I admit I was still a little mad at how long it took to get to the halfway point of the race, so I might have taken a few too many chances on the technical descents, spouting out some more curse words each time an ankle started to twist while a boulder rolled out from under my weight.  A few more smaller climbs were still to come so I tried to not totally trash my quads just yet. Hi April and Craig! Hi Cheryl! Wow everyone looks awesome and I can’t wait to hear how their races went! Back to concentrating on my footing though, and just giving a quick wave to any other cheers I heard from my friends (sorry to ignore you guys!) . Passing tons of people on the descents is certainly fun, but I still can’t help wondering about all the various things I could change to not HAVE TO be passing so many people after big climbs. Sighhhh … Uhhh wait what the heck is going on now?  I’m snapped back to the present when I realize that a girl who had just sprinted past me on the downhill, and then I’d slowly shuffled past when the descent ended, was now ‘following’ me. Literally. She kept clipping my feet whenever I switched from my shuffle to hike. I love being ‘pushed’ by other racers around me, but not literally!  But there’s some motivation to push just that little bit harder to shake an odd duck like that. I only slowed my hike a little bit to offer a dejected looking racer some of my salt pills and then I pushed on. I looked behind me at the top of this last memorable climb to the last aid station, and phew she was gone. And double yay because my kickass speedy-climber friend Hope (who I had passed earlier on a downhill) was catching back up! I yelled down to her that she better come catch me, and then I took off with all the energy I had left.

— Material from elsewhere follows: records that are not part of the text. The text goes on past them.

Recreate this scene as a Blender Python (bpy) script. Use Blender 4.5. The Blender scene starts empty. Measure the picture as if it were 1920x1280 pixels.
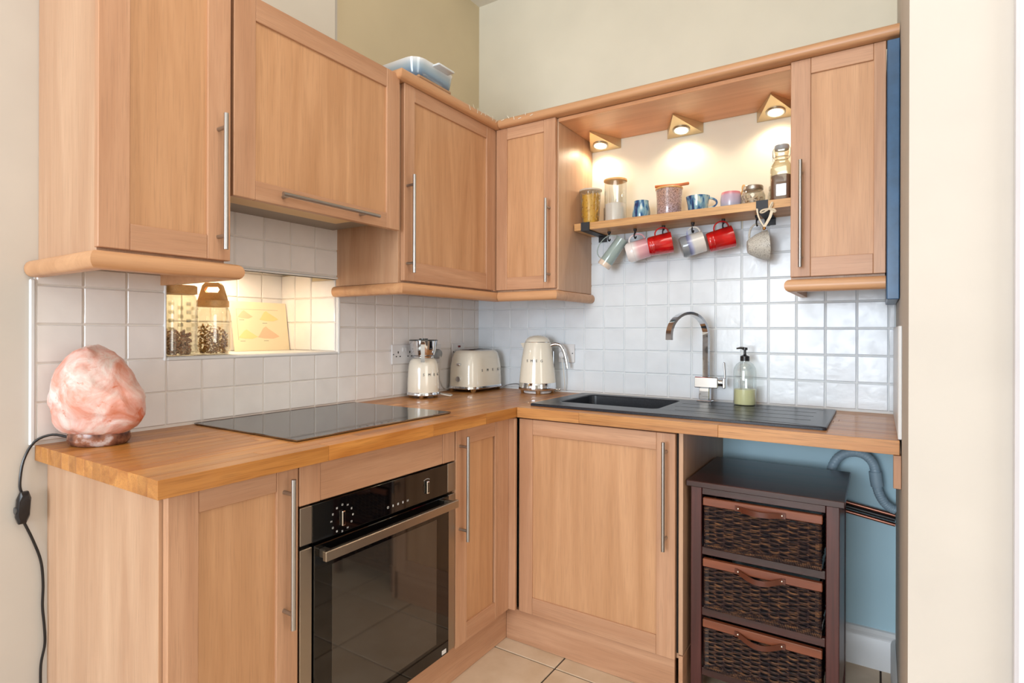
import bpy, bmesh, math, random
from mathutils import Vector, Matrix
R = random.Random(7)
PI = math.pi
scene = bpy.context.scene
COL = scene.collection

# ---------------------------------------------------------------- camera, world, lights, exposure
W_PX, H_PX = 1920.0, 1280.0
FPX = 1060.94
cam_d = bpy.data.cameras.new('camera'); cam = bpy.data.objects.new('camera', cam_d); COL.objects.link(cam)
cam_d.sensor_width = 36.0; cam_d.lens = 36.0 * FPX / W_PX
cam_d.shift_y = (622.31 - 640.0) / W_PX
cam_d.clip_start = 0.02
TH = 0.5745
cam.location = (1.83, -2.489, 1.235)
cam.rotation_mode = 'QUATERNION'
_m = Matrix.Rotation(TH, 4, 'Z') @ Matrix.Rotation(PI / 2, 4, 'X') @ Matrix.Rotation(0.0028, 4, 'Z')
cam.rotation_quaternion = _m.to_quaternion()
scene.camera = cam

world = bpy.data.worlds.new('world'); scene.world = world; world.use_nodes = True
world.node_tree.nodes['Background'].inputs[0].default_value = (0.75, 0.86, 1.0, 1)
world.node_tree.nodes['Background'].inputs[1].default_value = 0.6

def area(name, loc, target, sx, sy, energy, color):
    l = bpy.data.lights.new(name, 'AREA'); l.shape = 'RECTANGLE'; l.size = sx; l.size_y = sy
    l.energy = energy; l.color = color
    o = bpy.data.objects.new(name, l); COL.objects.link(o); o.location = loc
    o.rotation_euler = (Vector(target) - Vector(loc)).to_track_quat('-Z', 'Y').to_euler()
    return o
area('rear_window_daylight', (1.1, -7.12, 1.55), (0.95, 0, 1.45), 2.3, 2.1, 190, (0.84, 0.92, 1.0))
area('side_fill_light', (4.42, -2.6, 1.7), (0, -1.6, 1.3), 1.6, 1.7, 30, (1.0, 0.95, 0.86))  # added dim fill for the oven run, in place of bounced light
area('ceiling_fill_light', (1.5, -2.1, 2.95), (1.3, -1.9, 0), 1.2, 1.2, 15, (1.0, 0.93, 0.82))  # added warm overhead fill, no actual lamp hangs here

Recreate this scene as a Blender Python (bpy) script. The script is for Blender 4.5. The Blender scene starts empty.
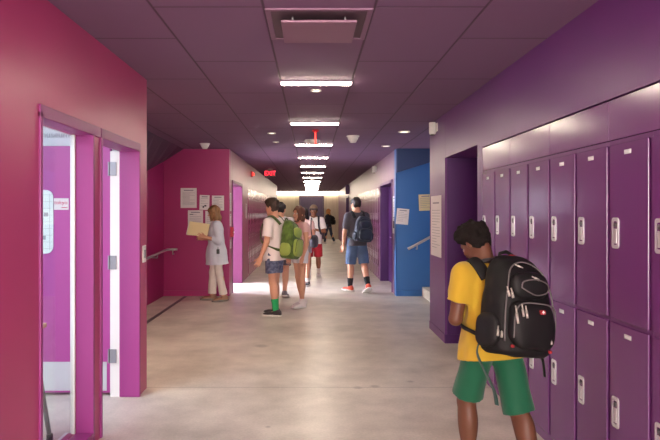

Less than 5 miles left, so there was no need to save any energy. Surprisingly I was still passing another half dozen guys on the next descent- why weren’t they sprinting down the hill too?! One more shuffle-hike uphill, that just wouldn’t end, and one more "FINALLY" because now I know it's the final descent to town. Some quick math in my head convinced me to risk totally trashing the quads for the next few days and sprint down the pavement in town to get as close to my old time as possible.  No PR was to come of it, and I'd be lying to say I wasn't pretty disappointed in that final memory for the race. But I can't be annoyed for too long in this perfect little mountain town, knowing that I executed the race as well as my body would let me, while waiting for more friends to arrive. And I absolutely loved seeing so many of my running friends out there, pushing as hard as they could, from winning the entire race (go Liz!!!) to the other too-many-to-name friends who beat their PR’s or finished their hardest race or suffered extra pain from injury or illness but still pushed to the finish.

So if you ever wonder why I race so often, I guess one of the reasons is to help wash away the sorta-disappointing memories that would stay with me if there wasn't always another challenge around the corner... That's your hint that maybe I'm sorta-kinda doing one more race for the month this coming wknd!